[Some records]
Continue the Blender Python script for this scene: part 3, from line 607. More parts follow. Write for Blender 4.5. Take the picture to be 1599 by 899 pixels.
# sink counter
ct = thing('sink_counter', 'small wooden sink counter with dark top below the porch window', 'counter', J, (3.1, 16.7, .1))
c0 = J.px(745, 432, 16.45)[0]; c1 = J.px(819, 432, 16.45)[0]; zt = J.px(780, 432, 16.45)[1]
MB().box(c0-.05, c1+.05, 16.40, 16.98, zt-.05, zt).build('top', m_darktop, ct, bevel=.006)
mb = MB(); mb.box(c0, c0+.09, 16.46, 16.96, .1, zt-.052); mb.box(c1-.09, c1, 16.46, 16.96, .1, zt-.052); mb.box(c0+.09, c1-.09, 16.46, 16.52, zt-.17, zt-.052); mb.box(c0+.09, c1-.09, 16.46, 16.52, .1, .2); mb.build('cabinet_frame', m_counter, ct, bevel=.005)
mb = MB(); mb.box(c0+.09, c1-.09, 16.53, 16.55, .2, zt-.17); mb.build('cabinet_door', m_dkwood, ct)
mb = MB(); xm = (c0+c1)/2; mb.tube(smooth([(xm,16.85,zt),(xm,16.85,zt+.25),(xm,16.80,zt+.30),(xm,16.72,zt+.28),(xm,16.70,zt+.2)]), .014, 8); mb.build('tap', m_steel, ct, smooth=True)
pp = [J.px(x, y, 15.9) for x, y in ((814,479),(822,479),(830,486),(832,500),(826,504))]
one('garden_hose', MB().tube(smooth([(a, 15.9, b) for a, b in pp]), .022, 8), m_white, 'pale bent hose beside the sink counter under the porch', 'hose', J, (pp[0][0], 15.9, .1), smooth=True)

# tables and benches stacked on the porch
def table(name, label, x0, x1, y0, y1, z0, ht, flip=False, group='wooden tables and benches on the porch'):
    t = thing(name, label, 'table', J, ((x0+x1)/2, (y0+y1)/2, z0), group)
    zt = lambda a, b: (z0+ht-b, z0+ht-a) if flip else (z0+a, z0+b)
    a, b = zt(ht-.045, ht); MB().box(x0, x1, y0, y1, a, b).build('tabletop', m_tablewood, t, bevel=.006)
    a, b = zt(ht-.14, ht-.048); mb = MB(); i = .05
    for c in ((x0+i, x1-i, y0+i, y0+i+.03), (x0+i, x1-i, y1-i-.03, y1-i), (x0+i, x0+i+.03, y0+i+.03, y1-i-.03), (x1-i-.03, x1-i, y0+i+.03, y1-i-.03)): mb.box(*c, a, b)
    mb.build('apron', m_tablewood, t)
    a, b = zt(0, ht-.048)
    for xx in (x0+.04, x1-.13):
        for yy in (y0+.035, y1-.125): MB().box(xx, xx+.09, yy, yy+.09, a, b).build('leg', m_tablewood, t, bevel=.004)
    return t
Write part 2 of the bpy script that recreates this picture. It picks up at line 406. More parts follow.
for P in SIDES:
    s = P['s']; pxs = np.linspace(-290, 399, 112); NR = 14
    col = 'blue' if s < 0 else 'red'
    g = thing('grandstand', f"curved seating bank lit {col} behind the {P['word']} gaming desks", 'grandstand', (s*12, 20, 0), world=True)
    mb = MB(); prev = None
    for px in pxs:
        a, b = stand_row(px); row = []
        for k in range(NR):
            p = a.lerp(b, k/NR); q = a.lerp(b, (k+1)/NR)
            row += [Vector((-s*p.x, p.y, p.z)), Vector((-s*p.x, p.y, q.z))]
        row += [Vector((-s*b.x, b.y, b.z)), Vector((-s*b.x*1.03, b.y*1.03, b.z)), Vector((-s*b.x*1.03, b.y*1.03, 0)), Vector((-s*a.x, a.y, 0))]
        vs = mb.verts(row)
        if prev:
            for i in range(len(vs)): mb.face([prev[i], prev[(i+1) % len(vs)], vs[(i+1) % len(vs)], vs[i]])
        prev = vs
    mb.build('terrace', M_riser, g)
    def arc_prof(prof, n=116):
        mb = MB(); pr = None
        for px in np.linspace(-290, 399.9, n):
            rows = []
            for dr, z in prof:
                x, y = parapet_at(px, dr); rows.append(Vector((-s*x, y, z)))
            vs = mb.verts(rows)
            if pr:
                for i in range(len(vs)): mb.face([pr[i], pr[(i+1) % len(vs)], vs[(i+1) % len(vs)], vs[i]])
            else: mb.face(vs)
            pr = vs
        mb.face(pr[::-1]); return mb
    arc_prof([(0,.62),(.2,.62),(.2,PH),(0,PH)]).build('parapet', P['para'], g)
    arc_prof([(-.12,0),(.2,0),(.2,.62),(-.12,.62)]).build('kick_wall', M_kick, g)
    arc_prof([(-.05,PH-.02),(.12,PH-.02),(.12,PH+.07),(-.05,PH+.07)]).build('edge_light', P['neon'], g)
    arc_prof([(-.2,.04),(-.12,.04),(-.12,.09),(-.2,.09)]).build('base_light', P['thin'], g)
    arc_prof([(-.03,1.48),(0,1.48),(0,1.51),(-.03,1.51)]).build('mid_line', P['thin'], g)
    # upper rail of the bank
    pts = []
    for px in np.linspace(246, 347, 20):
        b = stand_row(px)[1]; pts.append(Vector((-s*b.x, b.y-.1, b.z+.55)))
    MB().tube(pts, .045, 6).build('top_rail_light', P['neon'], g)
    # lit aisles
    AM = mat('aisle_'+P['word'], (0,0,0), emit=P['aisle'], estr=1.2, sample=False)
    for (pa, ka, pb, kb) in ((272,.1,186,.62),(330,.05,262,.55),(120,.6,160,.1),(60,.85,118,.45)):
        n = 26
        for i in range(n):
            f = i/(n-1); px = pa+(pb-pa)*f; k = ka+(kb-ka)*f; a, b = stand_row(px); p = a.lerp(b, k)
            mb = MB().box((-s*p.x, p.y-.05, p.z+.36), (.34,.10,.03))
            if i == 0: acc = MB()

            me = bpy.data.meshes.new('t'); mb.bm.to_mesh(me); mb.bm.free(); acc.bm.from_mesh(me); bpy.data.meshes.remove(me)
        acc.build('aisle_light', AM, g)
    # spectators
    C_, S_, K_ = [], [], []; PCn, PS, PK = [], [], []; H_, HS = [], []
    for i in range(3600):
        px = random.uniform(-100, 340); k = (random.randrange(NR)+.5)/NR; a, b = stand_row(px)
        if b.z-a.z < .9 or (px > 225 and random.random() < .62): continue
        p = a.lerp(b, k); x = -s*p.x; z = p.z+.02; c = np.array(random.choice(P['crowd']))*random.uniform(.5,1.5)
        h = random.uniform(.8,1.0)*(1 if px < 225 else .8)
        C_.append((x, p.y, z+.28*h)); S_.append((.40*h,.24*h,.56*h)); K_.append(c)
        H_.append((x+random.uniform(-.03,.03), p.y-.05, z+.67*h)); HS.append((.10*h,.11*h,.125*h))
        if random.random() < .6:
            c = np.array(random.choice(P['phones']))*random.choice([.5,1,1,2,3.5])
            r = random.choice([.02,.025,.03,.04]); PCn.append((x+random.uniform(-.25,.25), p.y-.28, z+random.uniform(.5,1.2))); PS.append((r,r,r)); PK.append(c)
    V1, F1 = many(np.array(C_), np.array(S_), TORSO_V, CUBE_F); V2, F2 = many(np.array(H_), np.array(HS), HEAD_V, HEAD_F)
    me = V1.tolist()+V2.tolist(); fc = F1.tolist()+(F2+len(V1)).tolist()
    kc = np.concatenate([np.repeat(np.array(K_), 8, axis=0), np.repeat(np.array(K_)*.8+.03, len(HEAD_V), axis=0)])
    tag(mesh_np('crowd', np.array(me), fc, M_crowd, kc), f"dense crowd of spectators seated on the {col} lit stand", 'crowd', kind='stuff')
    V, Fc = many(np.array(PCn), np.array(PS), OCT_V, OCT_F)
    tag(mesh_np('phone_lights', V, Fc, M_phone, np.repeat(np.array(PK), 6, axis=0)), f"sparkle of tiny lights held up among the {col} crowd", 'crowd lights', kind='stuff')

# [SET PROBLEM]
Return exactly the lines that run from the top of the listing above to the line containing "one('garden_hose', MB().tube(smooth([(a, 15.9, b)", please, keeping both end lines and leaving out everything else.

# [EXPECTED OUTPUT]
Continue the Blender Python script for this scene: part 3, from line 607. More parts follow. Write for Blender 4.5. Take the picture to be 1599 by 899 pixels.
# sink counter
ct = thing('sink_counter', 'small wooden sink counter with dark top below the porch window', 'counter', J, (3.1, 16.7, .1))
c0 = J.px(745, 432, 16.45)[0]; c1 = J.px(819, 432, 16.45)[0]; zt = J.px(780, 432, 16.45)[1]
MB().box(c0-.05, c1+.05, 16.40, 16.98, zt-.05, zt).build('top', m_darktop, ct, bevel=.006)
mb = MB(); mb.box(c0, c0+.09, 16.46, 16.96, .1, zt-.052); mb.box(c1-.09, c1, 16.46, 16.96, .1, zt-.052); mb.box(c0+.09, c1-.09, 16.46, 16.52, zt-.17, zt-.052); mb.box(c0+.09, c1-.09, 16.46, 16.52, .1, .2); mb.build('cabinet_frame', m_counter, ct, bevel=.005)
mb = MB(); mb.box(c0+.09, c1-.09, 16.53, 16.55, .2, zt-.17); mb.build('cabinet_door', m_dkwood, ct)
mb = MB(); xm = (c0+c1)/2; mb.tube(smooth([(xm,16.85,zt),(xm,16.85,zt+.25),(xm,16.80,zt+.30),(xm,16.72,zt+.28),(xm,16.70,zt+.2)]), .014, 8); mb.build('tap', m_steel, ct, smooth=True)
pp = [J.px(x, y, 15.9) for x, y in ((814,479),(822,479),(830,486),(832,500),(826,504))]
one('garden_hose', MB().tube(smooth([(a, 15.9, b) for a, b in pp]), .022, 8), m_white, 'pale bent hose beside the sink counter under the porch', 'hose', J, (pp[0][0], 15.9, .1), smooth=True)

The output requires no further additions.